Source: HRO.org (info)
Scientist Valentin Danilov, convicted in 2004 on a trumped up charge of espionage for China, has been released from a Krasnoyarsk penal colony. On 26 November he arrived by train in Novosibirsk, where he plans to live. Danilov said he was pleased to arrive in the city where he had spent his youth. In conversation with a RIA Novosti correspondent, Danilov said he is not planning to look for work in the near future, but wants to rest and recover his health. The news agency quotes the physicist as saying, “I must say that the place I was in was far from being a holiday resort”.

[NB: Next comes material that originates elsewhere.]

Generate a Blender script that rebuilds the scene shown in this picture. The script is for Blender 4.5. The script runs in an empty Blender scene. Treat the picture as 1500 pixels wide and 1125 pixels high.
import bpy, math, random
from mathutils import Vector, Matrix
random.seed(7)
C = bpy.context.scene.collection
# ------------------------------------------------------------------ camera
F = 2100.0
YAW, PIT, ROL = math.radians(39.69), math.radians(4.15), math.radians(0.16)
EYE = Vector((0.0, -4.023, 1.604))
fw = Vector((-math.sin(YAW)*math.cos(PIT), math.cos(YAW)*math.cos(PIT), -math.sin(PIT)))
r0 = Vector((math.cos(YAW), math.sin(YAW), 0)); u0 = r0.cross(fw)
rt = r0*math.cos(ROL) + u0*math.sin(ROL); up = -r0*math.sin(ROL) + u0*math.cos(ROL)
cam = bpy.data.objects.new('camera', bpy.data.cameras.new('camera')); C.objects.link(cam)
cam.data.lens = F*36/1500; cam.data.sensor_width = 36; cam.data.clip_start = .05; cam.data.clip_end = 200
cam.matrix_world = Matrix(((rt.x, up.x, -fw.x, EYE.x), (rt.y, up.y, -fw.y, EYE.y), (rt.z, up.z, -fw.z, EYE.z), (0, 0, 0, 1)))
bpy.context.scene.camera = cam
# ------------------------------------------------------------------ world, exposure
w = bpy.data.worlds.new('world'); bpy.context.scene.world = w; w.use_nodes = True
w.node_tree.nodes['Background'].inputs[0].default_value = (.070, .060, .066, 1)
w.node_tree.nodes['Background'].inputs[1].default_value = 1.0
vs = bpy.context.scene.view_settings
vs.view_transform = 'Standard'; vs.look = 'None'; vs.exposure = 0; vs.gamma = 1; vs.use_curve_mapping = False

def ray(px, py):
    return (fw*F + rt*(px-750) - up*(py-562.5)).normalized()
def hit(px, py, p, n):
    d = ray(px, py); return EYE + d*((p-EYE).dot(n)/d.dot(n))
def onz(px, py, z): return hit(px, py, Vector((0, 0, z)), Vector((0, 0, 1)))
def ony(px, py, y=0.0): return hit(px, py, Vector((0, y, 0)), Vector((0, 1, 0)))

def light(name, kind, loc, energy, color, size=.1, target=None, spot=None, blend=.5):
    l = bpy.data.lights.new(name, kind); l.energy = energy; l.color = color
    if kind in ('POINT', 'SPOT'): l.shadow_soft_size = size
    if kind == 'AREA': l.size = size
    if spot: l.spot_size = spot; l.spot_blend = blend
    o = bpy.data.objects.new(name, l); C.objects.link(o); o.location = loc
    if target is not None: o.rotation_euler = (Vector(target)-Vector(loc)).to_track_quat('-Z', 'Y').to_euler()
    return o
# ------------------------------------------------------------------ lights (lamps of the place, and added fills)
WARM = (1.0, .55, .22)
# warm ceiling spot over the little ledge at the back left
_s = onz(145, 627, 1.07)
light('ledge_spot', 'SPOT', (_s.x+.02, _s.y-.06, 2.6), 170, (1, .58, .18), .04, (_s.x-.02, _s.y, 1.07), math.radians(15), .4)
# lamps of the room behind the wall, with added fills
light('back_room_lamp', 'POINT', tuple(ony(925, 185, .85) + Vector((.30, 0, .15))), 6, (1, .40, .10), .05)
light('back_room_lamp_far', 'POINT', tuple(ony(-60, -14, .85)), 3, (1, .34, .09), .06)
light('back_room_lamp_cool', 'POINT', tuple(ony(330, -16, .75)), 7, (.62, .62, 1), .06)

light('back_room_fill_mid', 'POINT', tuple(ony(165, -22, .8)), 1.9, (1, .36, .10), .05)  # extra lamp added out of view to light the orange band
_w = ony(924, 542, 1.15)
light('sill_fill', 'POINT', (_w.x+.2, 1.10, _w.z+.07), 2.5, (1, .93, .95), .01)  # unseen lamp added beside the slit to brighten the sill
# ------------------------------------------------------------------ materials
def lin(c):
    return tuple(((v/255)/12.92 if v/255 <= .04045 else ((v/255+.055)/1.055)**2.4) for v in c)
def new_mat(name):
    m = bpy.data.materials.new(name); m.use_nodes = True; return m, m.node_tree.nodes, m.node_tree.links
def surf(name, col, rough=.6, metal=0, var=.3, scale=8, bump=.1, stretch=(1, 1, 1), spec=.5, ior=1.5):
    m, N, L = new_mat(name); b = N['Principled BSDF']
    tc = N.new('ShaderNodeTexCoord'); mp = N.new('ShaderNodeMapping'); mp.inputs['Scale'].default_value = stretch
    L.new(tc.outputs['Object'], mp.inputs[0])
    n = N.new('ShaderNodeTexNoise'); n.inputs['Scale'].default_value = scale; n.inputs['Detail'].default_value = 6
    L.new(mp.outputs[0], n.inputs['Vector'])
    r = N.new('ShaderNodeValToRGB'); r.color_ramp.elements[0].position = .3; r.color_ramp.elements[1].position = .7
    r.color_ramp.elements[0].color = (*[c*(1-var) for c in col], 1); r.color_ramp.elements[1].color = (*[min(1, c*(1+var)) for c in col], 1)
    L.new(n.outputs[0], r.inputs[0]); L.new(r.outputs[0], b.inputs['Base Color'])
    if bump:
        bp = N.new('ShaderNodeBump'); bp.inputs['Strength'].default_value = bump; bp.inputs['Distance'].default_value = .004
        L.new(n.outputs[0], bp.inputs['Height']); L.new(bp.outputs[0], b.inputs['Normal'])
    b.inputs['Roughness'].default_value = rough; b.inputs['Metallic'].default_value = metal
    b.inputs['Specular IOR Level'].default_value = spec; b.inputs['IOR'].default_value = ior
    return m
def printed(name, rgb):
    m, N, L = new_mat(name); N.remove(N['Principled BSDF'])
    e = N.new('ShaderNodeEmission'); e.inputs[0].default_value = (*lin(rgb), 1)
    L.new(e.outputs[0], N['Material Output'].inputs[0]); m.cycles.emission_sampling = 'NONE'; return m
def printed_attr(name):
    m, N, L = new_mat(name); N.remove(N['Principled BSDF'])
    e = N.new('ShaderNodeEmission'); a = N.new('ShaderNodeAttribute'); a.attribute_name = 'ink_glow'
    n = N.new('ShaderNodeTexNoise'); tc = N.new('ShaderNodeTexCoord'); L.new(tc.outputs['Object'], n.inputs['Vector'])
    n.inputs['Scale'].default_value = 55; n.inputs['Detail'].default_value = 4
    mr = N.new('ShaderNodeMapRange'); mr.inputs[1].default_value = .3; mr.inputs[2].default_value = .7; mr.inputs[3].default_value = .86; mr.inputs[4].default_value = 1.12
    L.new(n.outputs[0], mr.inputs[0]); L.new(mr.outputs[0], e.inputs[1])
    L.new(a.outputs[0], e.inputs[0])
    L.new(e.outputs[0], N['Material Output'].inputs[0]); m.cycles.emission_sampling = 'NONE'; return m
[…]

Rosbalt news agency reports that Krasnoyarsk physicist Valetin Danilov, convicted on trumped up charges of espionage and fraud and released from a Krasnoyarsk penal colony, is preparing to return to scientific work. “Academia is a way of life. Of course I will do scientific work, but in no way will it be to do with space,” Danilov told journalists.

Danilov remarked that he would not work for a government-run company. “I will never work in a company run by the state, especially not in an academic institution,” said Danilov.

In his own words, Danilov considers himself to be a political prisoner. He said that while he was in the penal colony he received letters of support not only from academic colleagues, but also from ordinary people who expressed hope for his speedy release.

A criminal case was brought against the physicist in May 2000 by the Krasnoyarsk FSB. He was accused of disclosing state secrets. According to the official investigation, Valentin Danilov, director of the Thermo-Physical Centre of Krasnoyarsk State Technical University, gave information to representatives of China that enabled China to reduce by approximately 15 years the time it took to create its own military space agency with a high level of security.

Danilov was accused of high treason and also of embezzling money allocated to scientific research. He was arrested in February 2001.

In December 2003 a jury acquitted Danilov, but the Supreme Court quashed this decision. The scientist was taken into custody again on 10thNovember 2004. After two weeks a different jury found the Danilov guilty and he was sentenced to 14 years in prison. Later the length of the sentence was reduced by one year.

Russian human rights activists considered Valentin Danilov to be a political prisoner and called for the president of the Russian Federation to pardon him.